NFL owners have completed an agreement with Commissioner Roger Goodell on a five-year contract extension. According to a memo sent on Wednesday by owners on the league’s compensation committee, which negotiated the deal, the contract is done and signed.

The deal runs through 2024, with Goodell’s compensation expected to top out at a maximum of nearly $40 million per season, though close to 90 percent of that pay would be tied to incentives.

The agreement is between Goodell and owners on the compensation committee, led by the Atlanta Falcons’ Arthur Blank. The compensation committee informed the other owners via a memo, a copy of which was obtained by The Washington Post.

It is not clear whether the deal will run into further opposition from Dallas Cowboys owner Jerry Jones, who threatened at one point to sue over Goodell’s extension but since has rescinded that threat.

Owners are scheduled to meet Dec. 12-13 in Dallas. Jones sought increased input by owners not on the compensation committee into Goodell’s contract, and a final ratification vote by all owners once the deal was completed.

The league has maintained that there will not be another vote of the owners. The owners voted, 32-0, at their May meeting in Chicago to authorize the compensation committee to negotiate the new deal with Goodell.

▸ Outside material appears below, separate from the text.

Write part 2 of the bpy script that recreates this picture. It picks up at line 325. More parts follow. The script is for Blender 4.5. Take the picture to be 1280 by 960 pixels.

Jones served for a period of time as a non-voting member of the compensation committee. But that arrangement ended after he informed other committee members that he’d hired attorney David Boies and was prepared to file a lawsuit opposing Goodell’s extension.

That began a tense standoff between Jones and other owners. There was a flurry of threats, accusations and letters sent back and forth. Jones accused Blank of misleading owners about the negotiations. He contended that such a significant investment in the commissioner was not justified at a time when the league was facing financial hardships.

Jones subsequently indicated he would not sue, saying he’d been satisfied that other owners would have increased input into the process. The league said there had been no agreement with Jones for the threat of a lawsuit to be dropped in exchange for a final ratification vote by all owners.

Goodell’s extension would keep him in place through the league’s negotiations for its next collective bargaining agreement with the players union and its next set of television contracts. Owners locked out the players prior to the last labor deal being struck in 2011.

TV ratings for NFL games have sagged over the past two seasons, and this season the league and Goodell have faced intense criticism by President Donald Trump and some fans about players’ protests during the national anthem. Owners declined to enact a rule when they met in October requiring players to stand for the anthem. They said they instead were focused on discussions with the players about league support of players’ community activism.

Those discussions culminated with an agreement on a social-justice initiative by which the league and owners would contribute about $90 million between the onset of the deal and 2023 to social causes considered important to players, particularly in African-American communities.

Both sides have said the agreement does not require players to stand for the anthem.